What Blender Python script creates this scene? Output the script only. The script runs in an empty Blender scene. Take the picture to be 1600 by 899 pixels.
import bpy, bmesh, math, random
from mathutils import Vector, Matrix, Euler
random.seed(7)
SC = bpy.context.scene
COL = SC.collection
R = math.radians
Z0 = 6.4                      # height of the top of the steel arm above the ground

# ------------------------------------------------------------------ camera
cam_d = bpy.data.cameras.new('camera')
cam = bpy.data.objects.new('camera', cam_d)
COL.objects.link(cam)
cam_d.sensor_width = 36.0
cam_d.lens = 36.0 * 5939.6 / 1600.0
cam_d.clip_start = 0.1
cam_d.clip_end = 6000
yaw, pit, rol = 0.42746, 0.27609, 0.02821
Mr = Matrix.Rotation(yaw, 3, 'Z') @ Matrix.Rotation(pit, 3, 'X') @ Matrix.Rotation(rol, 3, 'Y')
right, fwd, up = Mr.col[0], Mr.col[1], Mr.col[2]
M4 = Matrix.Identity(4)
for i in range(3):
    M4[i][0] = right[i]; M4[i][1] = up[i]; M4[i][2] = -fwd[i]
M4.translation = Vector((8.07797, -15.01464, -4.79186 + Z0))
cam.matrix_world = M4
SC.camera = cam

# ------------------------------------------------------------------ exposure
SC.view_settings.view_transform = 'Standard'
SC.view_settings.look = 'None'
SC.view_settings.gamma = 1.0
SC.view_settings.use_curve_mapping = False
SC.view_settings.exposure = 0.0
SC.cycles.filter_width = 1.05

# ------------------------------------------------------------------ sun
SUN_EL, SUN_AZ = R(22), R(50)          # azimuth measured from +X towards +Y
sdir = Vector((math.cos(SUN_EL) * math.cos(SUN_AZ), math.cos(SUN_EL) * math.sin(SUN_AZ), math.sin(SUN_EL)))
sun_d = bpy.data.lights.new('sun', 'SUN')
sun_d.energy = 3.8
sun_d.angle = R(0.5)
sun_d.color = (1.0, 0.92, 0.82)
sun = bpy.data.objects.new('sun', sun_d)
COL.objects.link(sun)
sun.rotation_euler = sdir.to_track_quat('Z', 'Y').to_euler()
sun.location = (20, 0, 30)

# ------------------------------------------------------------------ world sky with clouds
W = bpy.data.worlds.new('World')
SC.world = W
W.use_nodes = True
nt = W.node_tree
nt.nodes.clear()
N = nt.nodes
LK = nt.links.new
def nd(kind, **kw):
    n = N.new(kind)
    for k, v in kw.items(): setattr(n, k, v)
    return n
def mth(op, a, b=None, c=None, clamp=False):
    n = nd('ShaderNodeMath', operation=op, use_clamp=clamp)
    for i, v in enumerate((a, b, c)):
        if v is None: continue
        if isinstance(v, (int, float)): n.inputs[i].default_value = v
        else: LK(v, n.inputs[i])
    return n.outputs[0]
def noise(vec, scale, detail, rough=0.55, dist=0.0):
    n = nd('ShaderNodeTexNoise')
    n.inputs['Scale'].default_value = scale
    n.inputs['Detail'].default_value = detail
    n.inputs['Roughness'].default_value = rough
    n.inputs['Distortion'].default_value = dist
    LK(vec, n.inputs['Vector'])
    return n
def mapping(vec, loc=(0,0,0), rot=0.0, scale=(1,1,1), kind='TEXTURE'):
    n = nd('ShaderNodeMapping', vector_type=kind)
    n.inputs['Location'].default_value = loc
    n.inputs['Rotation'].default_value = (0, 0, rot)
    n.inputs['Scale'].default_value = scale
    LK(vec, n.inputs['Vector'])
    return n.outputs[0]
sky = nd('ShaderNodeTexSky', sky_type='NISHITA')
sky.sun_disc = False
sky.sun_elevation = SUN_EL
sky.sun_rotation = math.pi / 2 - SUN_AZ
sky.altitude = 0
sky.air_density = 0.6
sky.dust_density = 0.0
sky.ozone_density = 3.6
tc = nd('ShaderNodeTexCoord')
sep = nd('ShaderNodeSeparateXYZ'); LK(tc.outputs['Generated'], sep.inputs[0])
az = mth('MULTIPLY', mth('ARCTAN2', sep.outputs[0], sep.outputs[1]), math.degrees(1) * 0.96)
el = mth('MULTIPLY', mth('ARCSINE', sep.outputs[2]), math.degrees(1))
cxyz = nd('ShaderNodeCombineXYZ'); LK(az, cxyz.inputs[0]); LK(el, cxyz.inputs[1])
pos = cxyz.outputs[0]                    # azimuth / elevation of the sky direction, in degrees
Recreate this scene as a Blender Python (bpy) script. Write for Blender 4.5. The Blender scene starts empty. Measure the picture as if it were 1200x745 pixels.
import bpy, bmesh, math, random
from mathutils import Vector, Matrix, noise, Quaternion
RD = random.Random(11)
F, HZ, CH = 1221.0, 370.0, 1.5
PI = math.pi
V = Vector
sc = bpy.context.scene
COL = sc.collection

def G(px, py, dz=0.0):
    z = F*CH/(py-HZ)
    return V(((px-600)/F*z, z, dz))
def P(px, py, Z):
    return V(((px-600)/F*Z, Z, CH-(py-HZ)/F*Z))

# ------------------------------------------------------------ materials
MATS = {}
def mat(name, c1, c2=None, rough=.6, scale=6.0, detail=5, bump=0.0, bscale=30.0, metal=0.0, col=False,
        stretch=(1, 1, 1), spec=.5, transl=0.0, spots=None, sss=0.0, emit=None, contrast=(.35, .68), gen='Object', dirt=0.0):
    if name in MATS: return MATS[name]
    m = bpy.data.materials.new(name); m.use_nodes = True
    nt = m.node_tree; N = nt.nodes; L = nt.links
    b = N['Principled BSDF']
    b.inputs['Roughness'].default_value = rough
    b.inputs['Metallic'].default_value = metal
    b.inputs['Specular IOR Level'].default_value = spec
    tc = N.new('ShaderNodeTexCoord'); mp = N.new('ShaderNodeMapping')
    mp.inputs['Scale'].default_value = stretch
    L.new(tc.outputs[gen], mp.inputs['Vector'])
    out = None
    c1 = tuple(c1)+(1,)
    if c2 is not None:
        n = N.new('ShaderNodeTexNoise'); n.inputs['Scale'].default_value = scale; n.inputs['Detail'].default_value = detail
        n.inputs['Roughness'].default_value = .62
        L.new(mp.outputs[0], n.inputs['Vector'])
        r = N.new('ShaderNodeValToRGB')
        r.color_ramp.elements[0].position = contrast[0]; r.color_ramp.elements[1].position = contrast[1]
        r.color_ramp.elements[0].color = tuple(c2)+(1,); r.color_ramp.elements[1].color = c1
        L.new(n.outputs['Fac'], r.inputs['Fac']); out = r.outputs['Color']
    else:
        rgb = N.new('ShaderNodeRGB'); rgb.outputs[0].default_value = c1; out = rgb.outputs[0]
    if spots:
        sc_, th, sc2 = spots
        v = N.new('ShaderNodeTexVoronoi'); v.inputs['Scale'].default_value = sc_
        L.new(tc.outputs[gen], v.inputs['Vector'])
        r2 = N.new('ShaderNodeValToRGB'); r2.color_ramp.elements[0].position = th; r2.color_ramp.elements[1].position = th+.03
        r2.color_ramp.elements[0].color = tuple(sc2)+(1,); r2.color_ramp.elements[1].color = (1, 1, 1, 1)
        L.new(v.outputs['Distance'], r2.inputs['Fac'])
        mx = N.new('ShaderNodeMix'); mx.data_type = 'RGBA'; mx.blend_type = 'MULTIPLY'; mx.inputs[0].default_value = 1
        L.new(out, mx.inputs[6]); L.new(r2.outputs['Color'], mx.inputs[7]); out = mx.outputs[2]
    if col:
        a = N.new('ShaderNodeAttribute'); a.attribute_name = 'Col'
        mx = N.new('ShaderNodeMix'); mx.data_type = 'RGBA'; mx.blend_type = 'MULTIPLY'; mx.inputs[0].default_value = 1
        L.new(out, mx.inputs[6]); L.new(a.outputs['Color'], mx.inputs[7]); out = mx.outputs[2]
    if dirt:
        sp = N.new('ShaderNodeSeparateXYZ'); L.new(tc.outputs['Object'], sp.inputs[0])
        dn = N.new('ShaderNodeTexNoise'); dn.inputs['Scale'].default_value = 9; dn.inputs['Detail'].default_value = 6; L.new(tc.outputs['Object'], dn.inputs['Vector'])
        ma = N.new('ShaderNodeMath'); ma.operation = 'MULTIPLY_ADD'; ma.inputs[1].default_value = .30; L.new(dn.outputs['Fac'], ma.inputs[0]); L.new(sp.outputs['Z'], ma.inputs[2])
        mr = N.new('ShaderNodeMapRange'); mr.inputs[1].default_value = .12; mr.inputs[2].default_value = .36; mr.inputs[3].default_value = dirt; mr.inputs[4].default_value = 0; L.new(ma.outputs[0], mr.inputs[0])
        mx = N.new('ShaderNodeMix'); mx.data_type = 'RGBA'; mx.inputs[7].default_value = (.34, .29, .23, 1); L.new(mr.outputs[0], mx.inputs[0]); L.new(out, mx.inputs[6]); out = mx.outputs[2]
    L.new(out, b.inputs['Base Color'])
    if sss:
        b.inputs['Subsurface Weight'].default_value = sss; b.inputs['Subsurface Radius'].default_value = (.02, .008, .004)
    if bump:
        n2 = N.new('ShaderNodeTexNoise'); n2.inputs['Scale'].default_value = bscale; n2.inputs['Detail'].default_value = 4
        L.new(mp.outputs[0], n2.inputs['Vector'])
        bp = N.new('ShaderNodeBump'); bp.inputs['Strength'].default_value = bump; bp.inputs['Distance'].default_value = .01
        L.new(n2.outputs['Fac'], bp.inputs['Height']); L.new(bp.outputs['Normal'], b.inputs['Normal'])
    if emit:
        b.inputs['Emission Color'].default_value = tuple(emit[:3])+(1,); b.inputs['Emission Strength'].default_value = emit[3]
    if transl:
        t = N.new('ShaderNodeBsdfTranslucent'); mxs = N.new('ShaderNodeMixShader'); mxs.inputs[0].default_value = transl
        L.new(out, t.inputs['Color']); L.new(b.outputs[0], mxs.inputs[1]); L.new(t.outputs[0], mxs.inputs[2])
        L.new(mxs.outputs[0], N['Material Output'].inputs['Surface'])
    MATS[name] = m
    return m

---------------

◆ **JOB**
The required output is the exact run of lines from the beginning of the listing above to the line that contains "above the ground", inclusive of both.

◆ **THE RESPONSE**
What Blender Python script creates this scene? Output the script only. The script runs in an empty Blender scene. Take the picture to be 1600 by 899 pixels.
import bpy, bmesh, math, random
from mathutils import Vector, Matrix, Euler
random.seed(7)
SC = bpy.context.scene
COL = SC.collection
R = math.radians
Z0 = 6.4                      # height of the top of the steel arm above the ground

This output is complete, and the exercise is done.